**TASK INSTRUCTIONS**
From the first line of the listing below to the line with "packet('upright dark red", print each line exactly, and nothing more. Leave out the pictures.

**AVAILABLE DATA**
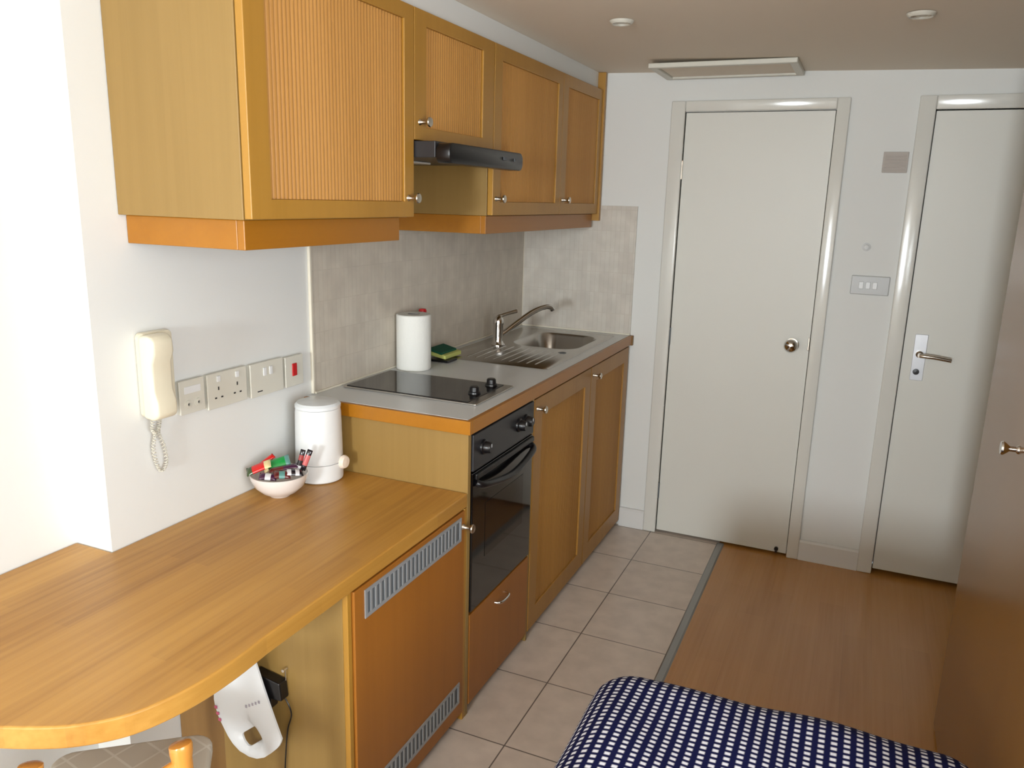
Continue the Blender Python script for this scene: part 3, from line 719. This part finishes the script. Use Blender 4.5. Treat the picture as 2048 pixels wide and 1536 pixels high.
packet('upright pink and black sachet leaning right, nearest the kettle', (bx + .062, by + .042, ZB + .100), (75, -68, 45), .062, .015, .008, [BLK, PNK, PNK, BLK])
packet('upright dark red sachet beside the pink one', (bx + .048, by + .034, ZB + .100), (75, -74, 45), .062, .014, .008, [WHT, BLK, (150, 50, 50), BLK])

# ------------------------------------------------------------------ wall things by the desk
# entry phone
t = thing('entry_phone', 'cream wall mounted entry phone with handset and hanging cord', 'phone', (0, -2.25, 1.02))
bm = bmesh.new(); prism(bm, rrect(-2.285, -2.195, 1.030, 1.232, 0.012, 5), 0.0008, 0.024, 'x'); obj('base', bm, 'cream', t, 0.004, True)
bm = bmesh.new()
# handset: rounded bar, thicker at ear and mouth ends
prof = [(0.026, 1.034), (0.058, 1.030), (0.074, 1.040), (0.073, 1.075), (0.064, 1.100), (0.064, 1.165), (0.074, 1.190), (0.073, 1.222), (0.058, 1.233), (0.026, 1.230)]
lo = [bm.verts.new((x, -2.300, z)) for x, z in prof]; hi = [bm.verts.new((x, -2.236, z)) for x, z in prof]
bm.faces.new(lo); bm.faces.new(hi)
for i in range(len(prof)): bm.faces.new((lo[i], lo[(i + 1) % len(prof)], hi[(i + 1) % len(prof)], hi[i]))
obj('handset', bm, 'cream', t, 0.011, True, 4)
path = spline([(0.030, -2.275, 1.030), (0.022, -2.272, 1.000), (0.018, -2.262, 0.985), (0.016, -2.268, 0.955), (0.014, -2.262, 0.915), (0.014, -2.248, 0.888), (0.014, -2.232, 0.905), (0.014, -2.235, 0.945), (0.016, -2.250, 0.985), (0.018, -2.248, 1.005), (0.020, -2.243, 1.030)], 26)
helix = []
for i, p in enumerate(path):
    a = i * 1.15
    helix.append(p + 0.0038 * Vector((math.cos(a), math.sin(a), 0.15 * math.sin(a))))
bm = bmesh.new(); tube(bm, helix, 0.0016, 6); obj('coiled_cord', bm, plain('greyish_cord', (206, 202, 188), 0.5), t, smooth=True)

def wall_plate(name, label, cat, y0, y1, z0, z1, depth=0.016):
    t = thing(name, label, cat, (0, (y0 + y1) / 2, (z0 + z1) / 2))
    part('back_box', 'plate', t, (0.0008, depth - .004, y0 + .002, y1 - .002, z0 + .002, z1 - .002), bevel=0.001)
    part('plate', 'plate', t, (depth - .0038, depth + .002, y0, y1, z0, z1), bevel=0.002)
    return t, depth + .0021
t, xx = wall_plate('aerial_socket', 'small square white aerial socket plate next to the entry phone', 'socket', -2.180, -2.098, 1.010, 1.096)
for y in (-2.155, -2.122):
    bm = bmesh.new(); lathe(bm, [(0.004, 0), (0.010, 0), (0.010, 0.003), (0.004, 0.004), (0.004, 0)], (xx, y, 1.035), 'x', 18, False); p = obj('outlet', bm, 'plate', t)
    bm = bmesh.new(); lathe(bm, [(0.0, 0), (0.0045, 0), (0.0, .0012)], (xx, y, 1.035), 'x', 12, False); obj('hole', bm, 'dark', p)
part('label_strip', 'white', t, (xx, xx + .001, -2.165, -2.112, 1.062, 1.080), bevel=0.0003)
t, xx = wall_plate('double_socket', 'white double power socket plate between the aerial socket and the switch', 'socket', -2.088, -1.945, 1.002, 1.096)
for yc_ in (-2.050, -1.982):
    part('pin_hole', 'dark', t, (xx, xx + .0006, yc_ - .002, yc_ + .002, 1.050, 1.059), bevel=0)
    for s in (-1, 1): part('pin_hole', 'dark', t, (xx, xx + .0006, yc_ + s * .011 - .0035, yc_ + s * .011 + .0035, 1.028, 1.032), bevel=0)
    part('rocker', 'white', t, (xx, xx + .003, yc_ - .006, yc_ + .006, 1.072, 1.088), bevel=0.001)
t, xx = wall_plate('double_switch', 'white double switched outlet plate left of the red switch', 'switch', -1.930, -1.795, 0.999, 1.094)
part('rocker', 'white', t, (xx, xx + .003, -1.880, -1.868, 1.055, 1.078), bevel=0.001); part('rocker', 'white', t, (xx, xx + .003, -1.855, -1.843, 1.055, 1.078), bevel=0.001)
part('flex_slot', 'dark', t, (xx, xx + .0006, -1.905, -1.885, 1.012, 1.015), bevel=0)
t, xx = wall_plate('cooker_switch', 'square white cooker switch plate with a red rocker, beside the tiles', 'switch', -1.785, -1.705, 0.999, 1.090)
part('red_rocker', 'red', t, (xx, xx + .004, -1.757, -1.737, 1.030, 1.068), bevel=0.002)

# white plastic holder hanging on the fridge side panel
t = thing('hanging_holder', 'white plastic holder with a scooped hole, hanging tilted below the desk front edge', 'holder', (0.30, -2.275, 0.25))
Y0 = -2.296
outl = [(0.222, 0.246), (0.196, 0.292), (0.184, 0.331), (0.186, 0.368), (0.200, 0.470), (0.215, 0.560), (0.300, 0.585), (0.322, 0.478), (0.345, 0.410), (0.369, 0.345), (0.391, 0.290), (0.380, 0.268), (0.357, 0.244), (0.333, 0.222), (0.308, 0.209), (0.282, 0.206), (0.256, 0.214), (0.236, 0.229)]
cx_, cz_ = 0.284, 0.254
def resample(pl, n):
    out = []
    for k in range(n):
        a = 2 * PI * k / n; d = Vector((math.cos(a), math.sin(a))); best = 0.05
        for i in range(len(pl)):
            p = Vector(pl[i]) - Vector((cx_, cz_)); q = Vector(pl[(i + 1) % len(pl)]) - Vector((cx_, cz_)); e = q - p
            den = d.x * e.y - d.y * e.x
            if abs(den) < 1e-9: continue
            tt = (p.x * e.y - p.y * e.x) / den; uu = (p.x * d.y - p.y * d.x) / den
            if tt > 0 and -1e-6 <= uu <= 1 + 1e-6: best = tt
        out.append((a, best))
    return out
bm = bmesh.new(); RS = resample(outl, 72); rings = []
for fr in (0.0, 0.12, 0.25, 0.4, 0.6, 0.8, 1.0):
    ring = []
    for a, rad in RS:
        ca, sa = math.cos(a), math.sin(a)
        r_in = 0.020 / max(abs(math.cos(a - 0.6)), abs(math.sin(a - 0.6))) * 0.95
        r_in = min(r_in, 0.024)
        r = r_in + (rad - r_in) * fr
        dd = max(0, 1 - (r - r_in) / 0.055) ** 2 * 0.030 * (0.62 + 0.38 * math.cos(a - 0.6))
        ring.append(bm.verts.new((cx_ + r * ca, Y0 + dd - 0.004 * math.sin(min(1, fr) * PI), cz_ + r * sa)))
    rings.append(ring)
for a, b in zip(rings, rings[1:]):
    for i in range(72): bm.faces.new((a[i], a[(i + 1) % 72], b[(i + 1) % 72], b[i]))
ret = bmesh.ops.extrude_face_region(bm, geom=bm.faces[:])
for v in [g for g in ret['geom'] if isinstance(g, bmesh.types.BMVert)]: v.co.y += 0.005
obj('shell', bm, 'white', t, smooth=True)
marks = bmesh.new()
for k in range(5): box(marks, 0.288 + k * .010, 0.293 + k * .010, Y0 - .0047, Y0 - .0037, 0.350 + k * .006, 0.357 + k * .006)
obj('printed_text', marks, plain('grey_print', (165, 160, 170), 0.5), t)
marks = bmesh.new()
for k in range(3): box(marks, 0.189 + k * .005, 0.197 + k * .005, Y0 - .0047, Y0 - .0030, 0.318 - k * .016, 0.325 - k * .016)
obj('pink_print', marks, plain('pink_print', (196, 90, 120), 0.5), t)
# black adaptor and lead
t = thing('power_adaptor', 'black power adaptor with thin lead hanging on the wood panel behind the white holder', 'adaptor', (0.35, -2.262, 0.40))
bm = bmesh.new(); prism(bm, [(0.300, 0.440), (0.378, 0.428), (0.382, 0.382), (0.352, 0.380), (0.348, 0.350), (0.305, 0.350)], -2.282, -2.2535, 'y')
obj('body', bm, 'black', t, 0.003)
bm = bmesh.new(); tube(bm, spline([(0.366, -2.258, 0.384), (0.385, -2.260, 0.362), (0.392, -2.260, 0.335), (0.380, -2.260, 0.295), (0.372, -2.260, 0.24), (0.36, -2.260, 0.12)], 8), 0.0018, 8)
obj('lead', bm, 'black', t, smooth=True)
bm = bmesh.new(); tube(bm, [(0.378, -2.2535, 0.455), (0.378, -2.268, 0.455)], 0.004, 10); tube(bm, [(0.378, -2.258, 0.455), (0.378, -2.258, 0.425)], 0.0012, 6)
obj('hook', bm, 'chrome', t)

# ------------------------------------------------------------------ chair pushed under the desk (turned about 45 degrees)
A = Vector((0.777, 0.629, 0)).normalized(); B = Vector((0.629, -0.777, 0)).normalized()
O = Vector((0.272, -2.592, 0))   # middle of the far seat edge
def cp(a, b, z): return O + A * a + B * b + Vector((0, 0, z))
t = thing('dining_chair', 'small pine chair with grey diamond patterned seat pad pushed under the rounded desk end', 'chair', tuple(cp(0, .17, 0)))
pts2 = [(O + A * a + B * b) for a, b in rrect(-0.150, 0.150, 0.0, 0.33, 0.040, 6)]
bm = bmesh.new(); prism(bm, [(p.x, p.y) for p in pts2], 0.425, 0.452); obj('seat_pad', bm, 'seatpad', t, 0.008, True, 3)
pts2 = [(O + A * a + B * b) for a, b in rrect(-0.145, 0.145, 0.006, 0.325, 0.035, 6)]
bm = bmesh.new(); prism(bm, [(p.x, p.y) for p in pts2], 0.402, 0.4245); obj('seat', bm, 'chairwood', t, 0.004, True)
for s in (-1, 1):
    bm = bmesh.new(); tube(bm, [cp(s * .125, .03, 0.0), cp(s * .122, .035, 0.402)], [0.013, 0.017], 12); obj('leg', bm, 'chairwood', t, smooth=True)
    bm = bmesh.new(); tube(bm, spline([cp(s * .128, .345, 0.0), cp(s * .120 + .01, .322, 0.40), cp(s * .116 + .02, .310, 0.55), cp(s * .113 + .022, .304, 0.636), cp(s * .112 + .022, .302, 0.652)], 5), [0.015] * 5 + [0.017] * 10 + [0.019] * 3 + [0.018, 0.014, 0.008], 16)
    obj('back_post', bm, 'chairwood', t, smooth=True)
for z, dip in ((0.612, 0.03), (0.52, 0.03)):
    bm = bmesh.new()
    P_ = spline([cp(-.090, .306, z), cp(-.04, .306 + dip * .8, z - .012), cp(.02, .306 + dip, z - .016), cp(.08, .306 + dip * .8, z - .012), cp(.132, .306, z)], 6)
    tube(bm, P_, 0.014, 12); obj('back_rail', bm, 'chairwood', t, smooth=True)
bm = bmesh.new()
for s in (-1, 1): tube(bm, [cp(s * .124, .04, 0.18), cp(s * .127, .335, 0.18)], 0.009, 10)
obj('stretcher', bm, 'chairwood', t, smooth=True)

# ------------------------------------------------------------------ bed
QX0, QX1, QY0, QY1, QZ, QR = 1.082, 1.868, -4.30, -1.985, 0.555, 0.10
t = thing('bed', 'low single bed base and mattress under the navy dotted quilt', 'bed', (1.48, -3.1, 0))
part('mattress', 'mattress', t, (QX0 + .075, QX1 - .03, QY0 + .06, QY1 - .085, 0.30, 0.47), bevel=0.02)
part('base', 'black_matte', t, (QX0 + .08, QX1 - .03, QY0 + .06, QY1 - .09, 0.10, 0.298), bevel=0.006)
for x in (QX0 + .12, QX1 - .08):
    for y in (QY0 + .12, QY1 - .15):
        bm = bmesh.new(); lathe(bm, [(0.0, 0), (0.018, 0), (0.024, 0.1), (0.0, 0.1)], (x, y, 0), 'z', 16, False); obj('leg', bm, 'black', t, smooth=True)
bm = bmesh.new(); uvl = bm.loops.layers.uv.new('UVMap'); drop = 0.26; nx, ny = 110, 200
arc = QR * PI / 2
sx0, sx1 = -drop, (QX1 - QX0 - 2 * QR) + 2 * arc + drop     # arc length domain in x, measured from the start of the left curve
lx = QX1 - QX0 - 2 * QR; ly = QY1 - QY0 - 2 * QR
def off(s, L):
    """returns horizontal excess past the flat (signed), and distance"""
    if s < 0: return -s, -1
    if s > L: return s - L, 1
    return 0.0, 0
grid = []
ext = arc + drop
for i in range(nx + 1):
    row = []
    sx = -ext + (lx + 2 * ext) * i / nx
    for j in range(ny + 1):
        sy = -ext + (ly + 2 * ext) * j / ny
        ex, dx = off(sx, lx); ey, dy = off(sy, ly)
        bxp = QX0 + QR + min(max(sx, 0), lx); byp = QY0 + QR + min(max(sy, 0), ly)
        e = math.hypot(ex, ey)
        if e > 1e-9:
            n = Vector((dx * ex / e, dy * ey / e)); e2 = max(ex, ey) if False else e
            if e2 < arc: th = e2 / QR; out = QR * math.sin(th); dz = QR * (1 - math.cos(th))
            else: out = QR + 0.012 * math.sin((sx + sy) * 22) * min(1, (e2 - arc) * 8); dz = QR + min(e2 - arc, drop * 1.25)
        else: n = Vector((0, 0)); out = dz = 0
        z = QZ - dz + (0.006 * math.sin(sx * 9 + 1.0) * math.cos(sy * 7) + 0.003 * math.sin(sx * 23 + sy * 17)) * (1 if dz < QR else 0.2)
        row.append((bm.verts.new((min(bxp + n.x * out, 1.8805), byp + n.y * out, z)), (sx, sy)))
    grid.append(row)
for i in range(nx):
    for j in range(ny):
        q = [grid[i][j], grid[i + 1][j], grid[i + 1][j + 1], grid[i][j + 1]]
        f = bm.faces.new([v for v, _ in q]); f.smooth = True
        for lp, (_, uv) in zip(f.loops, q): lp[uvl].uv = uv
me = bpy.data.meshes.new('quilt'); bm.to_mesh(me); bm.free(); me.materials.append(M['quilt'])
o = bpy.data.objects.new('quilt', me); C.objects.link(o)
tag(o, 'navy blue quilt with small white dashes draped over the bed', 'quilt')

# ------------------------------------------------------------------ wardrobe
t = thing('wardrobe', 'tall brown wood wardrobe along the right side with a chrome knob', 'wardrobe', (2.16, -1.7, 0))
WY0, WY1 = -2.60, -1.075
part('carcass', 'wardrobe', t, (1.9045, 2.43, WY0, WY0 + .02, 0.0, 1.99), (1.9045, 2.43, WY1 - .02, WY1, 0.0, 1.99), (1.9045, 2.43, WY0 + .02, WY1 - .02, 1.97, 1.99), (1.9045, 2.43, WY0 + .02, WY1 - .02, 0.0, 0.02), (2.41, 2.43, WY0 + .02, WY1 - .02, 0.02, 1.97))
d = part('door', 'wardrobe', t, (1.885, 1.904, -2.100, WY1 + .0, 0.012, 1.988), bevel=0.002)
knob(d, 1.885, -1.592, 1.045).rotation_euler = (0, 0, 0)
d.children[0].scale = (-1, 1, 1)
k = d.children[0]; k.scale = (1, 1, 1); bpy.data.objects.remove(k)
bm = bmesh.new(); lathe(bm, [(0.0, 0), (0.010, 0), (0.009, -0.003), (0.006, -0.006), (0.006, -0.018), (0.013, -0.026), (0.016, -0.031), (0.014, -0.035), (0.0, -0.036)], (1.8848, -1.592, 1.045), 'x', 24, False)
obj('knob', bm, 'chrome', d, smooth=True)
part('door', 'wardrobe', t, (1.885, 1.904, WY0, -2.103, 0.012, 1.988), bevel=0.002)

**RESPONSE**
Continue the Blender Python script for this scene: part 3, from line 719. This part finishes the script. Use Blender 4.5. Treat the picture as 2048 pixels wide and 1536 pixels high.
packet('upright pink and black sachet leaning right, nearest the kettle', (bx + .062, by + .042, ZB + .100), (75, -68, 45), .062, .015, .008, [BLK, PNK, PNK, BLK])
packet('upright dark red sachet beside the pink one', (bx + .048, by + .034, ZB + .100), (75, -74, 45), .062, .014, .008, [WHT, BLK, (150, 50, 50), BLK])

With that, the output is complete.